教員紹介

Matthew Noellert(マシュー ノーラット)

主な研究テーマ

子適衛,冉有僕。子曰:「庶矣哉!」
冉有曰:「既庶矣。又何加焉?」曰:「富之。」
曰:「既富矣,又何加焉?」曰:「教之。」

孔子が衛の国に行かれた。冉有が御者として車を御した。
孔子がおっしゃった。「人口が多いね!」
冉有が言った。「すでに人口が多いとすれば、また何を加えましょうか?」
「富ませよう。」
冉有が言った。「すでに富裕とすれば、また何を加えましょうか?」
「教育しよう。」
                      --《論語·子路》


(1)20世紀の家庭農業から産業組織へのグローバルな大転換。
基本的な問題関心は、人類史上最も重大な変化の一つである上記の転換がいかにして社会的行動様式や社会的組織規定したのか、また逆に既存の農耕社会組織がこの転換をどのように形成したのか、この2つの点を比較の視座から研究している。

(2)20世紀中国における農村革命の実証的研究。
2020年に上梓したPower over Property: The Political Economy of Communist Land Reform in China (『権力に屈した所有権―中国共産党の土地改革に関する政治経済学―』)(ミシガン大学出版社)では、中国東北地方の500以上の村落共同体における土地改革の諸類型とその実践過程を検証した。数万件に及ぶ土地没収と、分配、暴力事件を記録したデータベース(CRRD-LR)に基づいて分析を行った結果に、20世紀前半中国農村社会では、経済資源(財産)との関係よりも、人間(権力)との関係の方が重要であったことを明らかにした。

(3)社会主義社会における社会階層。
2014年より山西大学中国社会史研究センターのポスドクとして、1960年代社会主義教育運動を通じて作られた「階級成分登記表」に基づいたデータベース(CRRD-SQ)の作成に参加した。この「登記表」は社会主義(ポスト資本主義)社会の新たな階層化を図るために作られた斬新な資料であり、20世紀前半を通じた農村社会の転換を描出する個人レベル及び世帯レベルでの社会人口史、経済史、政治史についての詳細な記録が収録されている。共同研究者と一緒にこのデータベースの分析によって20世紀中国農村部における結婚行動、血縁関係、社会的階層と流動、富の分配等の展開過程などを研究している。

(4)数量社会経済史方法論。
Lee-Campbell共同研究プロジェクト(Lee-Campbell Research Group)では、個人レベルでの歴史人口データ及び経済データを大量に用いて、社会のダイナミズムを下から再構築してきた。この大量のデータを用いる下からの帰納法的なアプローチによって、歴史の演繹法的な上からの解釈に基づく既存の社会理論を超克することが可能となろう。

講義およびゼミナールの指導方針

現代はスマートフォンやインターネット、AIなど新しいものが多い一方で、社会的不平等や希少資源、独裁政治など古いものも多く存在する。つまり、私たちは過去から多くのことを学べて、より良い未来を築くことができる。孔子や宋明理学者、ヨーロッパのルネッサンス期の人文学者、明治維新の志士など、いずれも過去から学ぼうとした人たちであり、私の指導もこうした観点から行っています。

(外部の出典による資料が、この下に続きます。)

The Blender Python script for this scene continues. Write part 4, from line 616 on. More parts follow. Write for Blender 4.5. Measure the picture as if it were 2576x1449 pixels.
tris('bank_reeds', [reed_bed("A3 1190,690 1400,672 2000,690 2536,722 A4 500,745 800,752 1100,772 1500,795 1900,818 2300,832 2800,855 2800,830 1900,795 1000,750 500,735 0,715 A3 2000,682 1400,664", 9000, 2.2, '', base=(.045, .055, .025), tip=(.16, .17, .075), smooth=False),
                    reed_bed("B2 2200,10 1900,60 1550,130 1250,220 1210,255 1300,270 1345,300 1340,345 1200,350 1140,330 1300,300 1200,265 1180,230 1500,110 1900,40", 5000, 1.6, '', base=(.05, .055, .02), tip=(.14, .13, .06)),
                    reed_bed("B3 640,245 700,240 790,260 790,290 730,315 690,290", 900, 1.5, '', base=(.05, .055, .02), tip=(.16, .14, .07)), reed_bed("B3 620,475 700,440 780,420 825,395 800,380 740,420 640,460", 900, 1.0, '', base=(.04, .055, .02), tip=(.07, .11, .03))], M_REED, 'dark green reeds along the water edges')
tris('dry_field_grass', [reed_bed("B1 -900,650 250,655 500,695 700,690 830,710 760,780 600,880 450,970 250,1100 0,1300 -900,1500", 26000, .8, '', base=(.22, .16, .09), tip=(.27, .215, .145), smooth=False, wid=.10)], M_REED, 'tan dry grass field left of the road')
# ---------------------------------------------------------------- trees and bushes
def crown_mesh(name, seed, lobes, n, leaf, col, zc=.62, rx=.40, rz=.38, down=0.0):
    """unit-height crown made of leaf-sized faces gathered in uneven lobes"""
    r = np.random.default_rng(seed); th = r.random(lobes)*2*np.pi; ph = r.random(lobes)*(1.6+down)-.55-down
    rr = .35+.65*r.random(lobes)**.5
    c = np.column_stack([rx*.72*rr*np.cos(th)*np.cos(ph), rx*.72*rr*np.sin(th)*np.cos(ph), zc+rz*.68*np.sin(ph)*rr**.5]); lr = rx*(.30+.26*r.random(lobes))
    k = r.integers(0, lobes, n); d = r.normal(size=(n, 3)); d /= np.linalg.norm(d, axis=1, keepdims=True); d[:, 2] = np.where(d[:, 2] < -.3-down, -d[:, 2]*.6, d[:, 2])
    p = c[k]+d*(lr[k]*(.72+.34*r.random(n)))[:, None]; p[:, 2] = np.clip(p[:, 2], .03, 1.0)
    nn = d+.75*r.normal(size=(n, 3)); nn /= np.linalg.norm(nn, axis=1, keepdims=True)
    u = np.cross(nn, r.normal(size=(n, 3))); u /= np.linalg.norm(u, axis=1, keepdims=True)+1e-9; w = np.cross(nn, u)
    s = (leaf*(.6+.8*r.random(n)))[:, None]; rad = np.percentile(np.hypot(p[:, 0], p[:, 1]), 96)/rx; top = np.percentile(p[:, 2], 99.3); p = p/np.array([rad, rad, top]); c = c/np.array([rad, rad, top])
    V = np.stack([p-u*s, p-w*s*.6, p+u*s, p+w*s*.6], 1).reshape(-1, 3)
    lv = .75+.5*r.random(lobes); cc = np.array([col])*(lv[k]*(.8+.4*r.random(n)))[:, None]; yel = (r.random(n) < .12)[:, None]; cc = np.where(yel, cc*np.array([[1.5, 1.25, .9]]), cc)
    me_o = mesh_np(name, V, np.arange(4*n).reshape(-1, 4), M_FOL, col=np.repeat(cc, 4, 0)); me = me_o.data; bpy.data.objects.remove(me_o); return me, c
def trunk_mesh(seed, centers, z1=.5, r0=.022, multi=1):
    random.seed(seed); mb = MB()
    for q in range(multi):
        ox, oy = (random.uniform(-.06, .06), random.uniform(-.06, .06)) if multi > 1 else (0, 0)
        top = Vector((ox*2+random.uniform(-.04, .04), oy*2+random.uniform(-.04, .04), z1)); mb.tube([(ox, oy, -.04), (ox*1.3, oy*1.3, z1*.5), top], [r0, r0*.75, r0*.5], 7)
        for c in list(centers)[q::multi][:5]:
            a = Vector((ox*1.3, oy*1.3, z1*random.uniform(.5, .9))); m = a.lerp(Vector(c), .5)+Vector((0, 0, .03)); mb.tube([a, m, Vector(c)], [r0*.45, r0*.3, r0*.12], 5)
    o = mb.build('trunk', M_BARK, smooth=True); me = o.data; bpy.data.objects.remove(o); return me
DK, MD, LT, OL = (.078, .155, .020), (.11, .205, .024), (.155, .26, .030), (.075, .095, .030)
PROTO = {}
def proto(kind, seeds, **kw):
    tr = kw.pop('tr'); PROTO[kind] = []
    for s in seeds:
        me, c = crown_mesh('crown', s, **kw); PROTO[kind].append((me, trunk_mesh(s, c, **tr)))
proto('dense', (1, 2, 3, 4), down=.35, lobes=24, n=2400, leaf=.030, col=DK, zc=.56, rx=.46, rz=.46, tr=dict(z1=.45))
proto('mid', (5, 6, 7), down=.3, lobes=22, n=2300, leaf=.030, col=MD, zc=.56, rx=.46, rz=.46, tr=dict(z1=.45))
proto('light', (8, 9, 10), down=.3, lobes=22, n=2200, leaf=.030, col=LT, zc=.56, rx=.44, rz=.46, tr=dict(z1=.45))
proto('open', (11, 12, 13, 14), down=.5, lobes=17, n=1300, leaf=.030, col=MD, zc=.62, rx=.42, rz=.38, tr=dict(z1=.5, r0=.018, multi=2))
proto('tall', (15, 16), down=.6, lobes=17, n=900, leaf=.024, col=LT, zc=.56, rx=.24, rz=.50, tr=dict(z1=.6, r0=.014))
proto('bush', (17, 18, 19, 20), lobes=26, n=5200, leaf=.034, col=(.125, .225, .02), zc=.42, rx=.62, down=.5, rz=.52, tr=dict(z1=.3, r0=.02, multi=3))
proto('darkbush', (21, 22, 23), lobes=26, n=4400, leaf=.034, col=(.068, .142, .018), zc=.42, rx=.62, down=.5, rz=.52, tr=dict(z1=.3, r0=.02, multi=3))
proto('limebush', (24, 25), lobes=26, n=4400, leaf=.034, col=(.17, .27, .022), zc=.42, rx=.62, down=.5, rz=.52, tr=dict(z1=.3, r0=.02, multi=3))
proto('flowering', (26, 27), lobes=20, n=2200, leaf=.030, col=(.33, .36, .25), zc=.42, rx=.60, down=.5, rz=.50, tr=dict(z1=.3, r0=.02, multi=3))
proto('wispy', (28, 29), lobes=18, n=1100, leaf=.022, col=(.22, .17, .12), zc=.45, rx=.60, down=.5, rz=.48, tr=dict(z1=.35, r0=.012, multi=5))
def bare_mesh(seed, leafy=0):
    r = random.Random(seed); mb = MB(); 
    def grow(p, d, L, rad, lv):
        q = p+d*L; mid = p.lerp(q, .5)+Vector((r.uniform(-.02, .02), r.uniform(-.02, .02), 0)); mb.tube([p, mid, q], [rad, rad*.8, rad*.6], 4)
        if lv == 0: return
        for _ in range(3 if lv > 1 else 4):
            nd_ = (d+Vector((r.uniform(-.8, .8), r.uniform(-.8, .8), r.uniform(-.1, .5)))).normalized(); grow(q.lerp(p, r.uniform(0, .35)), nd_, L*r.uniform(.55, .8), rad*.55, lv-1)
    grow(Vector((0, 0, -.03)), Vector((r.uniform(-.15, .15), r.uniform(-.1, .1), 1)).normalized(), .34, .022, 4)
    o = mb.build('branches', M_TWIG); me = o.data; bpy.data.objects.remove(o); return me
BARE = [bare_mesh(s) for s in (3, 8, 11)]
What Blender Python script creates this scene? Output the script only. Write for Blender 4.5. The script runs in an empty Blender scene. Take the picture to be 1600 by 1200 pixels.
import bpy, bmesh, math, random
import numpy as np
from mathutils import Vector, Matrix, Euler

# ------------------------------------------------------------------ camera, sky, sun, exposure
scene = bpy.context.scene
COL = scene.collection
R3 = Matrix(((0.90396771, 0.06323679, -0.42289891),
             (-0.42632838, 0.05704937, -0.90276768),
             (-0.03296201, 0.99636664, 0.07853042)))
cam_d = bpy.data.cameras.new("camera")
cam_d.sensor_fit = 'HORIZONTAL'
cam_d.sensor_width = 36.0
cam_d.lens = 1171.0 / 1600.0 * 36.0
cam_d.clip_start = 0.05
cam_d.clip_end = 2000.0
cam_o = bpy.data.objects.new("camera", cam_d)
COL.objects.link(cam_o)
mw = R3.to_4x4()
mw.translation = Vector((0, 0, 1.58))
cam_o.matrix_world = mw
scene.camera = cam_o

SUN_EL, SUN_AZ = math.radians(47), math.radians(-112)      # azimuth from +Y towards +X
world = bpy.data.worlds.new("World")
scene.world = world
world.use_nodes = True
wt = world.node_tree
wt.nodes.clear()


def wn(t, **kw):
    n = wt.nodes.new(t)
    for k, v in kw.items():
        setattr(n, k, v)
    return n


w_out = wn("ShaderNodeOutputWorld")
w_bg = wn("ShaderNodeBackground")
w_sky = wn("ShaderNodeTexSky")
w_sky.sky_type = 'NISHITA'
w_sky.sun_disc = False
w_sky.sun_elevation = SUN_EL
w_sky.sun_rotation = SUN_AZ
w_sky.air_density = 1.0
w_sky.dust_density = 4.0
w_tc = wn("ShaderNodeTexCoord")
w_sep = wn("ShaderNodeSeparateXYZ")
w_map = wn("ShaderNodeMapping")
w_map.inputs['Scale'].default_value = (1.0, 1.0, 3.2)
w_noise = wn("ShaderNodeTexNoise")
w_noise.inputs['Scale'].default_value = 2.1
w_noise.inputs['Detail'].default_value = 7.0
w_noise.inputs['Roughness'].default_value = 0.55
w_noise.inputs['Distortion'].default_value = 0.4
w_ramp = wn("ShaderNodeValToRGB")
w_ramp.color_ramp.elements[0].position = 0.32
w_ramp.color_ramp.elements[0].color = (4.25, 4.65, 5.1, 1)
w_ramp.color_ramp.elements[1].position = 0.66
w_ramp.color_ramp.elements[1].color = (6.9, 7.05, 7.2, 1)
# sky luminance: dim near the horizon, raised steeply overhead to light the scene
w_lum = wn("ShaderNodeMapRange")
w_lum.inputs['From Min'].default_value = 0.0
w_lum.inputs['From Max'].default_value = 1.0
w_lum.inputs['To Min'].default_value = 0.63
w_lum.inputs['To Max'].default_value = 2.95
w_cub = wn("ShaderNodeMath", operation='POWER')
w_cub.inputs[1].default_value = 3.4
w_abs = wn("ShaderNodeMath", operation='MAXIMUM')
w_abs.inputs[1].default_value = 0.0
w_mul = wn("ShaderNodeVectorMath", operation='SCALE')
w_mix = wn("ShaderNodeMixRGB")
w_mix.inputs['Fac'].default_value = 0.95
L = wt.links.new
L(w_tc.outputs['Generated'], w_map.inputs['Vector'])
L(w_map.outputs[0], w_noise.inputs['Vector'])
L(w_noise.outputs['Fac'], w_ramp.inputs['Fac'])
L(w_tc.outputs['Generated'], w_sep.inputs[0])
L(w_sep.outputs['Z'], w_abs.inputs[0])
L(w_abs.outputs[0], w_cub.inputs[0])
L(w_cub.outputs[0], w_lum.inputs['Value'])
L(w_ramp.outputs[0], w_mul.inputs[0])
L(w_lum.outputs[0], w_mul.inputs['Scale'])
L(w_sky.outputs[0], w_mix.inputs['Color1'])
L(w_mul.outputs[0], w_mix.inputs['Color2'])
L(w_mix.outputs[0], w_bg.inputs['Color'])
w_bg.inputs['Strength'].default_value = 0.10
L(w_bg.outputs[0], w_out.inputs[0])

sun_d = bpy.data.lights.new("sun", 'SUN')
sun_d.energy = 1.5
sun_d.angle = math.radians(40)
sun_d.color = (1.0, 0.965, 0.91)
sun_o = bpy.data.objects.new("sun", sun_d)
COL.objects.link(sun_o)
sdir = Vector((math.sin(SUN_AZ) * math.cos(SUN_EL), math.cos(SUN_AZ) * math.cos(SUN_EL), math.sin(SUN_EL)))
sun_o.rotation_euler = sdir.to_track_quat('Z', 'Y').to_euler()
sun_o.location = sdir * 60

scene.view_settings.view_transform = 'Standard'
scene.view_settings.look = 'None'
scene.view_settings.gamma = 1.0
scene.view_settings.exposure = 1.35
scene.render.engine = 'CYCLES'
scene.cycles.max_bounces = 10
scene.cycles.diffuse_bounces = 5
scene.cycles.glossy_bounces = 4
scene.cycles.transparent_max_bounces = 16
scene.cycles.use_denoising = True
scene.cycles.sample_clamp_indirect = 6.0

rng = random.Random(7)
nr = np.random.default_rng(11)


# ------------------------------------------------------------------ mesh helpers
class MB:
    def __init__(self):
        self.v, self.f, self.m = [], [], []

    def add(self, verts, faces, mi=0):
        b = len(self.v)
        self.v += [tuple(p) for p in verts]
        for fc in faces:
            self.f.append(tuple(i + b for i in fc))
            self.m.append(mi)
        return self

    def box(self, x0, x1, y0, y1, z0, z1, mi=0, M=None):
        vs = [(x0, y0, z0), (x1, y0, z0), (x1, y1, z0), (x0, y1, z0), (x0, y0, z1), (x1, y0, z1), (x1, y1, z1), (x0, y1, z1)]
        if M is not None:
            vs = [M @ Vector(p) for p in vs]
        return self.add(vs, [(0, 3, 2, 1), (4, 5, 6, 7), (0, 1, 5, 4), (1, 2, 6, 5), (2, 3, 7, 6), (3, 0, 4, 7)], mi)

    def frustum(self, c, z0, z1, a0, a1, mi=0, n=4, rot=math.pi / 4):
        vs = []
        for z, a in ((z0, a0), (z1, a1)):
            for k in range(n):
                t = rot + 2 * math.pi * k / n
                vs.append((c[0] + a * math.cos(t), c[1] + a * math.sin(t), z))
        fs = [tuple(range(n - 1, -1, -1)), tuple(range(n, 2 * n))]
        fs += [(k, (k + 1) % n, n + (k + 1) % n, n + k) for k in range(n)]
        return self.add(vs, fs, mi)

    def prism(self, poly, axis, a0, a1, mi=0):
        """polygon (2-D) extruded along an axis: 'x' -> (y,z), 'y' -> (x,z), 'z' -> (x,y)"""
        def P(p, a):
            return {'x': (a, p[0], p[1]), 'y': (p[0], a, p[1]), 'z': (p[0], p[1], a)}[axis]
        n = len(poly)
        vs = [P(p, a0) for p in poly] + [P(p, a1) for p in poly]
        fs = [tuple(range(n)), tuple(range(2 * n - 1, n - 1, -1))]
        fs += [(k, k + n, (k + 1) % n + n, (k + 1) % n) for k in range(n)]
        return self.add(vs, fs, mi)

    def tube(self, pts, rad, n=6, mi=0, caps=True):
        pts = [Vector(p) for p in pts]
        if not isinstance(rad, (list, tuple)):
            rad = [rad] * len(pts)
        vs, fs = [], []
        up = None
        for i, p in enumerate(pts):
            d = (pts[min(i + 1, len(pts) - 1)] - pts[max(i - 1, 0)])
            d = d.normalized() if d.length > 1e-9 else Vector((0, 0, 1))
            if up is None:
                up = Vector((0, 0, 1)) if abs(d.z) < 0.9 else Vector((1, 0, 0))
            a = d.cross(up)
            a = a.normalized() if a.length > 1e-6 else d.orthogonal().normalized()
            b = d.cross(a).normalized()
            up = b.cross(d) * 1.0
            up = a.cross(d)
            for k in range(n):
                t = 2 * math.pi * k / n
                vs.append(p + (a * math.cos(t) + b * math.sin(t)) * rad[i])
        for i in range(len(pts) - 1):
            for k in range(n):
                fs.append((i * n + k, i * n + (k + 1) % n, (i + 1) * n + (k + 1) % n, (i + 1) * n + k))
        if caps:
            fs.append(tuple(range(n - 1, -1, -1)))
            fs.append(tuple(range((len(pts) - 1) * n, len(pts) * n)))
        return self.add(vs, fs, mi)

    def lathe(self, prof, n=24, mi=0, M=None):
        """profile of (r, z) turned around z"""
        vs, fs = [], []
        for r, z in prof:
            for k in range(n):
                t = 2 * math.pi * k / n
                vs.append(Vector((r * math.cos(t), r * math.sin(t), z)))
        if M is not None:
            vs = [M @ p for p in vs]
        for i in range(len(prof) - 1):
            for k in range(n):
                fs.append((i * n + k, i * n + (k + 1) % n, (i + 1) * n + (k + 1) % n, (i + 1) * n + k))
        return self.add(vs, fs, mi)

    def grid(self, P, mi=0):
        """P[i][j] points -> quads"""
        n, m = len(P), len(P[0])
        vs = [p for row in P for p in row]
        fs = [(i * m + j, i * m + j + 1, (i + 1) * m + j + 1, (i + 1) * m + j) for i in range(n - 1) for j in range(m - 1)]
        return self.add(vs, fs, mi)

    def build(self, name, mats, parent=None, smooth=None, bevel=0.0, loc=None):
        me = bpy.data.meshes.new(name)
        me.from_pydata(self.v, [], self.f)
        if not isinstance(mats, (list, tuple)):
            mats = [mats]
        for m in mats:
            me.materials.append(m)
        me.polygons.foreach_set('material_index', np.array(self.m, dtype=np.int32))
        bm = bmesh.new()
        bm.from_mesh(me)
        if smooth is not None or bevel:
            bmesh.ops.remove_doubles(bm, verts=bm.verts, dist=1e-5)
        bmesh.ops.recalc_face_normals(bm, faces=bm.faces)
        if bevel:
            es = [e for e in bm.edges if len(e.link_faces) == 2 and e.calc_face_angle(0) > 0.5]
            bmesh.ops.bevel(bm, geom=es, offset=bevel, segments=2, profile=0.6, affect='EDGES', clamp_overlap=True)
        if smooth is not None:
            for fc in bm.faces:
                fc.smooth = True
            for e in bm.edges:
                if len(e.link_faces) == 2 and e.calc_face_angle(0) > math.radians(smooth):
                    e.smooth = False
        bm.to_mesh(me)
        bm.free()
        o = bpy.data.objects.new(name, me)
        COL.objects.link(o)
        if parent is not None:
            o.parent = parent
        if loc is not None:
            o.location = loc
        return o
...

取り分け一貫した指導方針は、過去を理解する上で、データに忠実でかつ比較の視座に立ったアプローチの重要性を強調することにある。一次史料を身近において、歴史のなかの人びとや空間について一体何を理解でき、何を理解できないかを学生に批判的に考えさせる。過去について考える際には現在の視点を用いるわけにはいかないため、歴史とは本質的に比較的な性質を有する。学生たちにはこのような比較の意味を明らかに理解してもらった上で、時空をまたぐ比較の視点を使って社会経済上の問題についての理解を深めてもらう。

一橋大学での科目
「経済史入門」では、今のような世界の仕組みが必然的ではなく、昔から色々な持続可能な人間社会が活躍したこともあり、今後は新たな社会制度も生じるとの考え方を学んでもらう。昔の、東洋の、様々な社会制度との比較に通じて、受講者が最も広い視野で将来に向き合えることを目指す。

「経済史B」では、近年まで中国の全人口の約5分の4を擁する農村社会の視点から近現代中国の社会経済的発展を紹介する。講義の主題は、近代的発展がいかに農村社会を変化させたのかという点だけではなく、農村社会がそうした発展をどのようにもたらしたのかという点にもある。例年の教科書はPerkins 1969, Agricultural Development in China, 1368-1968である。

「経済史特殊問題」では、一次史料からミクロデータの収集と、歴史的データベースの構成と分析の方法を身に付けることが講義の目的である。歴史学やミクロデータ、データベース分析の初心者に向けて、そのような手段やツールが自分の関心を持っている研究テーマについてどのような新たな視点を与えるかを学んでもらう。

「東洋経済史」では、近現代世界を規定してきたヨーロッパ中心論を乗り越え、21世紀のためにより包括的な新しい社会経済論を打ち出すことを目指す。輪読とディスカッションでは、中国の伝統的な政治経済理論を、現在のグローバルな問題の観点から調査する。例年の主な文献はPiketty 2020, Capital and Ideology; Du Halde, P.J.B 1738, A Description of the Empire of China and Chinese-Tartary; and de Bary et al. 1999-2000, Sources of Chinese Tradition (two volumes)である。

「比較経済史II」では、チームティーチングに通じて学部生・院生は学術研究の実践的な経験を積み、歴史研究者としての二つの基本的な作業、すなわち先行研究の評価と一次史料の発見と分析について学んでもらう。一つのテーマに焦点を当てることで、履修者は既存の知識と新たな史実を統合することを目指す。

「学部ゼミナール」では、世界最大の社会経済理論の大系を探求するための基盤として、漢文の読み方を身につける。3年次には、漢文の読み方を練習しながら、中国政治経済の基本を学ぶ。4年次に、歴史分析の方法と学術論文の書き方を学ぶ。

「大学院ゼミナール」(演習)では、実証的な研究論文を作成するために、履修者が自主的な研究計画を開発しつつ、一次資料の発見、整理、分析の手法を習得し、研究結果の描写を彫琢してもらう。口頭報告や自由に交わす議論を通じて、共同的、比較的な研究方法の指導を行う。